● **Dataset excerpt**

>>>

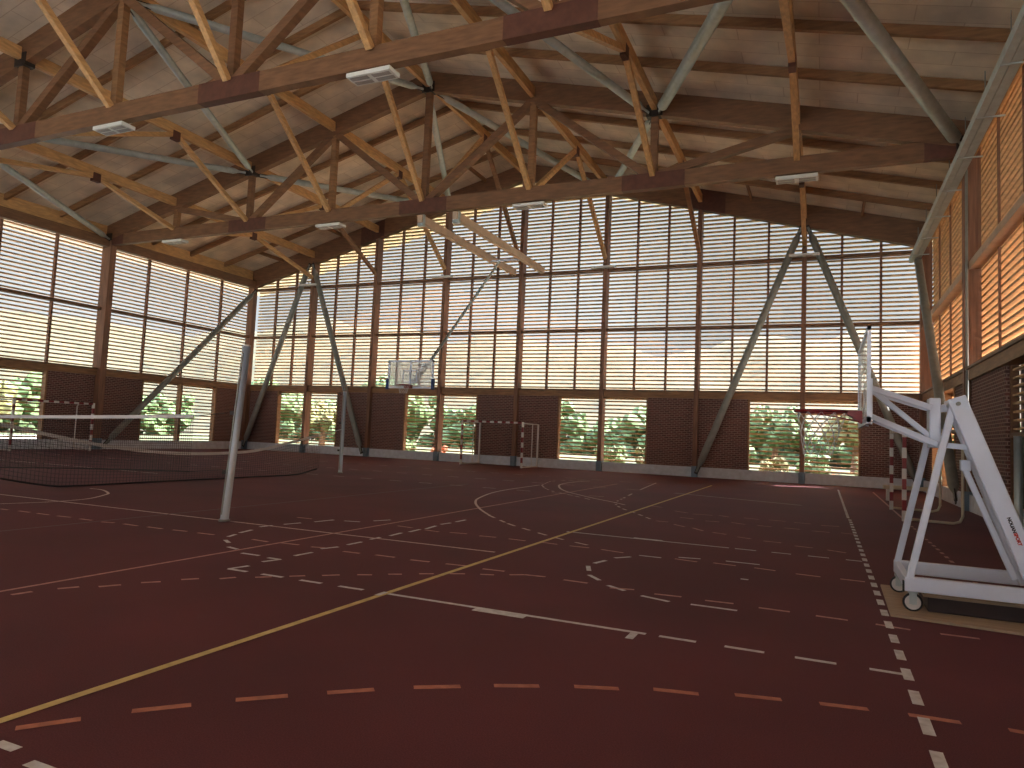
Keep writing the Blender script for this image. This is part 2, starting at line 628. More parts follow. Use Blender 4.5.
# unseen end behind the camera, shaped for its light: open below, slatted above
nw = empty('wall_front', (0, YN, 0), kind='structure')
for k in (-4, -2, 2, 4):
    q = MB()
    NEAR.box(q, k*B-0.12, k*B+0.12, -0.2, 0.2, 0, zt(k*B))
    q.build('wall_post', wood_post, nw)
q = MB()
NEAR.box(q, -HX, HX, -0.12, 0.12, HS-0.3, HS)
q.build('wall_beam', wood_mid, nw)
q = MB()
slats(NEAR, q, -HX, 0, HS, gt)
slats(NEAR, q, 0, HX, HS, gt)
q.build('wall_slats', wood_slat, nw)

# right wall: door and louvre over it, with down pipe
WIN[0] += 1
r = empty('window_%d' % WIN[0], (HX, 15.8, 1.8), kind='structure')
q = MB()
z = 2.0
while z < HS-0.36:
    RIGHT.box(q, 14.72, 17.66, -0.30, -0.18, z, z+0.04)
    z += PITCH_S
q.build('window_slats', wood_slat, r)
q = MB()
for y in (14.72, 16.2, 17.70):
    RIGHT.box(q, y-0.04, y+0.04, -0.30, -0.14, HP-0.1, HS-0.34)
RIGHT.box(q, 14.7, 17.7, -0.35, -0.12, 1.84, 1.94)
q.build('window_frame', wood_dark, r)
q = MB()
RIGHT.box(q, 12.5, 17.72, -0.38, -0.32, 1.84, HS-0.3)
q.build('window_dark_backing', door_dark, r)  # dark sheet added behind the slats, standing in for the darkness beyond
q = MB()
RIGHT.box(q, 17.74, 19.28, -0.24, -0.06, HP, HS-0.34)
q.build('brick_panel', brick, bpy.data.objects['wall_right'])
d = empty('door_1', (HX, 16.2, 0), kind='structure')
q = MB()
RIGHT.box(q, 14.76, 16.17, -0.28, -0.2, 0.0, 1.84)
RIGHT.box(q, 16.23, 17.66, -0.28, -0.2, 0.0, 1.84)
q.build('door_leaf', door_dark, d)
q = MB()
q.cyl((HX-0.10, 15.95, 0.0), (HX-0.10, 15.95, 1.84), 0.07)
tag(q.build('down_pipe', galv, smooth=True), 'vertical grey pipe standing against the dark door on right wall', 'pipe')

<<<

● **Short exercise**
What is needed is an exact reproduction of the data, pictures excluded.

● **Result of this exercise**
Keep writing the Blender script for this image. This is part 2, starting at line 628. More parts follow. Use Blender 4.5.
# unseen end behind the camera, shaped for its light: open below, slatted above
nw = empty('wall_front', (0, YN, 0), kind='structure')
for k in (-4, -2, 2, 4):
    q = MB()
    NEAR.box(q, k*B-0.12, k*B+0.12, -0.2, 0.2, 0, zt(k*B))
    q.build('wall_post', wood_post, nw)
q = MB()
NEAR.box(q, -HX, HX, -0.12, 0.12, HS-0.3, HS)
q.build('wall_beam', wood_mid, nw)
q = MB()
slats(NEAR, q, -HX, 0, HS, gt)
slats(NEAR, q, 0, HX, HS, gt)
q.build('wall_slats', wood_slat, nw)

# right wall: door and louvre over it, with down pipe
WIN[0] += 1
r = empty('window_%d' % WIN[0], (HX, 15.8, 1.8), kind='structure')
q = MB()
z = 2.0
while z < HS-0.36:
    RIGHT.box(q, 14.72, 17.66, -0.30, -0.18, z, z+0.04)
    z += PITCH_S
q.build('window_slats', wood_slat, r)
q = MB()
for y in (14.72, 16.2, 17.70):
    RIGHT.box(q, y-0.04, y+0.04, -0.30, -0.14, HP-0.1, HS-0.34)
RIGHT.box(q, 14.7, 17.7, -0.35, -0.12, 1.84, 1.94)
q.build('window_frame', wood_dark, r)
q = MB()
RIGHT.box(q, 12.5, 17.72, -0.38, -0.32, 1.84, HS-0.3)
q.build('window_dark_backing', door_dark, r)  # dark sheet added behind the slats, standing in for the darkness beyond
q = MB()
RIGHT.box(q, 17.74, 19.28, -0.24, -0.06, HP, HS-0.34)
q.build('brick_panel', brick, bpy.data.objects['wall_right'])
d = empty('door_1', (HX, 16.2, 0), kind='structure')
q = MB()
RIGHT.box(q, 14.76, 16.17, -0.28, -0.2, 0.0, 1.84)
RIGHT.box(q, 16.23, 17.66, -0.28, -0.2, 0.0, 1.84)
q.build('door_leaf', door_dark, d)
q = MB()
q.cyl((HX-0.10, 15.95, 0.0), (HX-0.10, 15.95, 1.84), 0.07)
tag(q.build('down_pipe', galv, smooth=True), 'vertical grey pipe standing against the dark door on right wall', 'pipe')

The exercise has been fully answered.